Também no PSD, uma fonte de insatisfação se refere ao destino da ex-senadora Kátia Abreu (TO) no governo. Depois de ter o nome boicotado pela CNA (Confederação da Agricultura e Pecuária do Brasil) para o Sebrae (Serviço Brasileiro de Apoio às Micro e Pequenas Empresas), ela tinha sido indicada para a vice-presidência de Agronegócios do Banco do Brasil.
 

Mas, por ser mãe do senador Irajá Abreu (PSD-TO), sua nomeação afrontaria a lei das estatais. Essa explicação não satisfez o presidente do Senado, Rodrigo Pacheco (PSD-MG), que lembrou outras nomeações do governo que esbarrariam na lei —entre elas, a do atual presidente do BNDES, Aloizio Mercadante (PT).
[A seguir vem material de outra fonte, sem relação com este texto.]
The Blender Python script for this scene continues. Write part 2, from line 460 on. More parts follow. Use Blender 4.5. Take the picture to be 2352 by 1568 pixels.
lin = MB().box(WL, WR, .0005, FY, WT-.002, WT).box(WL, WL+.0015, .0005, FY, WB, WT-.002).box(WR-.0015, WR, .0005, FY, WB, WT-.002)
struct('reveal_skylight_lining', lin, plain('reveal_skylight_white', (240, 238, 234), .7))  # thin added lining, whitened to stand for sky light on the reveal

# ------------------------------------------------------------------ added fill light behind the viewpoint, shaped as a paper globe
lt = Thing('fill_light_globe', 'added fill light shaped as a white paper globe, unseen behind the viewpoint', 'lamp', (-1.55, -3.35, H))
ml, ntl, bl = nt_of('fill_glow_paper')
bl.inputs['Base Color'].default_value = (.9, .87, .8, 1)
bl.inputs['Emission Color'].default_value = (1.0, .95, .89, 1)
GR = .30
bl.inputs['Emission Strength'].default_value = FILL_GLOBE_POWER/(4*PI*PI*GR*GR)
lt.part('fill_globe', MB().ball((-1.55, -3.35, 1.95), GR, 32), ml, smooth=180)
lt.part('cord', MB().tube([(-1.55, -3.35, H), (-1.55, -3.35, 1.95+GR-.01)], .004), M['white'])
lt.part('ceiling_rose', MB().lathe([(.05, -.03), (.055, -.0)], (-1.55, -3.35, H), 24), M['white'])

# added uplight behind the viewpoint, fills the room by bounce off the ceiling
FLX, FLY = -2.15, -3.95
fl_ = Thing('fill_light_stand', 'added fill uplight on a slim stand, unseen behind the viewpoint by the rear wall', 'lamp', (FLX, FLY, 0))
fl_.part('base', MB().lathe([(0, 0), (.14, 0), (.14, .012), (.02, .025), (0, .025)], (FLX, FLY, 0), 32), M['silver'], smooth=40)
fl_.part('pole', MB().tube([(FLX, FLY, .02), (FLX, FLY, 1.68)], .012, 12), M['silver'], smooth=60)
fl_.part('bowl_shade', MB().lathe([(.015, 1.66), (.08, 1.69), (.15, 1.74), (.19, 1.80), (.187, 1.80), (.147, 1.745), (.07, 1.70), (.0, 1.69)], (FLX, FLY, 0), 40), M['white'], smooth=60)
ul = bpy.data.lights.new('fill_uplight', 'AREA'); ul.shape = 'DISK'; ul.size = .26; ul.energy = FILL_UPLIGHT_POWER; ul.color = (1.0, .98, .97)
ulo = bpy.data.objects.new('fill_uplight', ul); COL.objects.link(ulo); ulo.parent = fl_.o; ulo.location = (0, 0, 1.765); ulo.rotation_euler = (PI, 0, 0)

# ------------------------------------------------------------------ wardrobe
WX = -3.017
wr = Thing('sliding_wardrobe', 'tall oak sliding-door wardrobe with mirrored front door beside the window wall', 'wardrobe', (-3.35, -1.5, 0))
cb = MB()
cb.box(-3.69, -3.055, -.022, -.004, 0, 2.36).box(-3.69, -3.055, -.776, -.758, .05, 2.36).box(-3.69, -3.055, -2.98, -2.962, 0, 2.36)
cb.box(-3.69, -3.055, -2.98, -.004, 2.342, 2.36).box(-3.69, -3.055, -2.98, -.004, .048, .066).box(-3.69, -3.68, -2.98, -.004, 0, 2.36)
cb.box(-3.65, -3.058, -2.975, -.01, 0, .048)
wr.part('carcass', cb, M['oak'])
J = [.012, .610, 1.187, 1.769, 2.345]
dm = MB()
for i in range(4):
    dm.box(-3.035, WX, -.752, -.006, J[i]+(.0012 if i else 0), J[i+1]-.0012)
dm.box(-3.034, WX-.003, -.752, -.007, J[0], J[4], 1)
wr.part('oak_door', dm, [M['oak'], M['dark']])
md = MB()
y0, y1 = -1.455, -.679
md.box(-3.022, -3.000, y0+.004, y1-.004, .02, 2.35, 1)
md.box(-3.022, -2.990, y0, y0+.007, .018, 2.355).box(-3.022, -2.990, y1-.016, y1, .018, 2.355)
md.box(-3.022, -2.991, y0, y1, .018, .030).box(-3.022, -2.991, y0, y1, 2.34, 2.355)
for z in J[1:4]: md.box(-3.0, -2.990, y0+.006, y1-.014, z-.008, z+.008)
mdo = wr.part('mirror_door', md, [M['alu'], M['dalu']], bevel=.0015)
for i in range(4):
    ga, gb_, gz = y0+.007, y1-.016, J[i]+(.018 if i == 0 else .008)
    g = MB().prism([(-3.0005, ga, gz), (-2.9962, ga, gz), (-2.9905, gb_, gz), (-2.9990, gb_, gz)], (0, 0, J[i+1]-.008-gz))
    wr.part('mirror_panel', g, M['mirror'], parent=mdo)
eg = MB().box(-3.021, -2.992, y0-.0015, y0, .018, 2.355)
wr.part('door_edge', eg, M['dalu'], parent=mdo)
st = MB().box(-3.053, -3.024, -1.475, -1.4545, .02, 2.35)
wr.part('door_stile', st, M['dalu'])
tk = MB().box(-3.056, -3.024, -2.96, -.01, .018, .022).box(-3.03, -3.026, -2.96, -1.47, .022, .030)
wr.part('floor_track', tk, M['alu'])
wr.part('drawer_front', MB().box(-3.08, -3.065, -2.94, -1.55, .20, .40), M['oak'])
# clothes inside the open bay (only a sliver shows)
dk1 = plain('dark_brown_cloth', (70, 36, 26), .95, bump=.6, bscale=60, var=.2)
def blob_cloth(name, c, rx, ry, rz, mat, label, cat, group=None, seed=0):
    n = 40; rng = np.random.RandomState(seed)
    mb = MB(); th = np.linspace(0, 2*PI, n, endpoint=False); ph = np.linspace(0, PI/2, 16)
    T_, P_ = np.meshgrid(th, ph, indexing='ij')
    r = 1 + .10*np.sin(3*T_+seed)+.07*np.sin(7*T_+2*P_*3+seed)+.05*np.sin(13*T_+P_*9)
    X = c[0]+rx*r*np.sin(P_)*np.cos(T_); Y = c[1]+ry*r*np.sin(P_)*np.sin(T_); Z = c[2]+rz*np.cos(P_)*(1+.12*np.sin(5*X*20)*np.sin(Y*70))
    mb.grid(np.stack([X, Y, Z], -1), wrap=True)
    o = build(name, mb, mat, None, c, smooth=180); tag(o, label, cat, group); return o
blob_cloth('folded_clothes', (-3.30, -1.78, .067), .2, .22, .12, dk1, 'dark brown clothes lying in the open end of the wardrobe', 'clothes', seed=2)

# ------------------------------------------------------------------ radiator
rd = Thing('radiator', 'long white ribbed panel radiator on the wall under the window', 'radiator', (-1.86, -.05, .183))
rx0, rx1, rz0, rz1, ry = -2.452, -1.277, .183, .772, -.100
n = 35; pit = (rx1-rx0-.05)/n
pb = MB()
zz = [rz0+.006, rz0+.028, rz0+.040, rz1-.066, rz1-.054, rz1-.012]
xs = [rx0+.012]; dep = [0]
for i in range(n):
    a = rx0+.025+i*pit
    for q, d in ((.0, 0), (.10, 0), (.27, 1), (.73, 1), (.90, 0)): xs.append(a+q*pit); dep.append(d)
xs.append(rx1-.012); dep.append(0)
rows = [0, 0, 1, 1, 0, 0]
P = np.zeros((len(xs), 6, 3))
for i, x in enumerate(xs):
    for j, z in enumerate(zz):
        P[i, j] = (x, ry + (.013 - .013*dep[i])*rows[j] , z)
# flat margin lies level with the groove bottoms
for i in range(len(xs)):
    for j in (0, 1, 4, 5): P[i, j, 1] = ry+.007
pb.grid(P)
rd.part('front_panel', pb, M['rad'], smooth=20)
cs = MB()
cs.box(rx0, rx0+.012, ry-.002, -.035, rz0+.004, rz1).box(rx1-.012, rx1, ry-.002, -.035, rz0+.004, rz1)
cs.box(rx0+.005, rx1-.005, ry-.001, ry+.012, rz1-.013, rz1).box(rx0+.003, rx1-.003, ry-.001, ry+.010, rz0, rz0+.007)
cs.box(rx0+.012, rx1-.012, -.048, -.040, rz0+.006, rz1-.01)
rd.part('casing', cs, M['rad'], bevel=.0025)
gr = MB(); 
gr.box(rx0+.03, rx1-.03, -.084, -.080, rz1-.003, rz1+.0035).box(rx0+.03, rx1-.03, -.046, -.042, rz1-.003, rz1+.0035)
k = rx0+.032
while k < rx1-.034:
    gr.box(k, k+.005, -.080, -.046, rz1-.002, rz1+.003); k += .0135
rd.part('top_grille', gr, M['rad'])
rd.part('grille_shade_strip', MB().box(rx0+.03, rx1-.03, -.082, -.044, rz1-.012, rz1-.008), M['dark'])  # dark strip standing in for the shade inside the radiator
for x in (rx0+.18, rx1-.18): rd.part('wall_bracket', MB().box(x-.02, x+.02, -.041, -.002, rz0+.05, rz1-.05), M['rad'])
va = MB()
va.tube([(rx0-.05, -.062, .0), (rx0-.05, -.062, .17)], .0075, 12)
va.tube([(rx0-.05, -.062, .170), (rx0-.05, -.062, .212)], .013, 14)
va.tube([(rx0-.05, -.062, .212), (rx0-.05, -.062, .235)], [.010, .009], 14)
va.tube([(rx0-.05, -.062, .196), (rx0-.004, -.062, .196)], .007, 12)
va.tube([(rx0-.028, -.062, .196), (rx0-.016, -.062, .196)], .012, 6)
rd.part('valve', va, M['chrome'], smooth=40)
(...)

Mas, no caso da ex-senadora, a coordenação política do governo ressaltou que a regra é clara quanto à vedação a parentes, em primeiro grau, de parlamentares.
 

Pacheco ainda cobra uma saída satisfatória para Kátia. Ele além reclamou de ter sido surpreendido pela notícia de que Gabriel Galípolo, secretário-executivo da Fazenda, seria o escolhido para a diretoria do Banco Central.
 

No dia em que o nome foi anunciado, Pacheco estava em evento em São Paulo e soube da decisão pela imprensa.
 

As queixas partem até mesmo da oposição. Ministra do governo Bolsonaro, Tereza Cristina (PP-MS) manifestou sua contrariedade durante reunião de líderes do Senado, após ter sido “desconvidada” para a relatoria da MP da regularização ambiental.
 

Convidada pelo líder do governo no Congresso, senador Randolfe Rodrigues (AP), Tereza se debruçou sobre o texto durante um fim de semana. Mas Pacheco indicou Efraim Filho (União Brasil-PB) para a relatoria.
 

Assessores palacianos afirmam que a opção de Pacheco por Efraim se deveu ao fato de a União Brasil ter modificado o texto na Câmara, incluindo um jabuti que afrouxava a proteção à mata atlântica durante votação em plenário.
 

Com a mudança, os governistas optaram por um senador da União Brasil para excluir a emenda apresentada pelo próprio partido. Mesmo assim, a senadora registrou seu protesto na reunião.
 

Na semana passada, Padilha se reuniu com Pacheco com o objetivo de azeitar a relação na Casa. Para Randolfe, esses são problemas resolvíveis.
 

O líder do governo do Congresso admitiu que existe, no Senado, um estresse decorrente da falta de prazos para a votação. Mas, nesses casos específicos, é possível encontrar soluções negociadas com seus pares, segundo Randolfe.
 

Sobre Tereza Cristina, ele diz que o convite foi um gesto à oposição. Mas a palavra final coube a Pacheco.
 

Reservadamente, um dos líderes da base brinca que não conseguiria trabalhar se decidisse montar um balcão de reclamações no Senado.
 

Apesar disso, ele afirma que a Casa também reconhece os esforços de Padilha e do ministro Fernando Haddad, da Fazenda, que tem procurado o Parlamento para tratar do arcabouço fiscal.
 

Outro ponto que pesa a favor de Lula é o líder do governo, senador Jaques Wagner (PT-BA), conhecido como cumpridor de acordos.
 

Segundo aliados, o presidente da República mantém uma boa relação com Pacheco, com quem conversa frequentemente.
 

O governo aposta no Senado para reverter derrotas sofridas na Câmara, a exemplo do que aconteceu com a MP da regularização ambiental.
 

O Palácio do Planalto também conta com os senadores para manter de pé os decretos editados pelo presidente sobre o Marco do Saneamento, já derrubados pelos deputados federais na primeira grande derrota do governo no Congresso.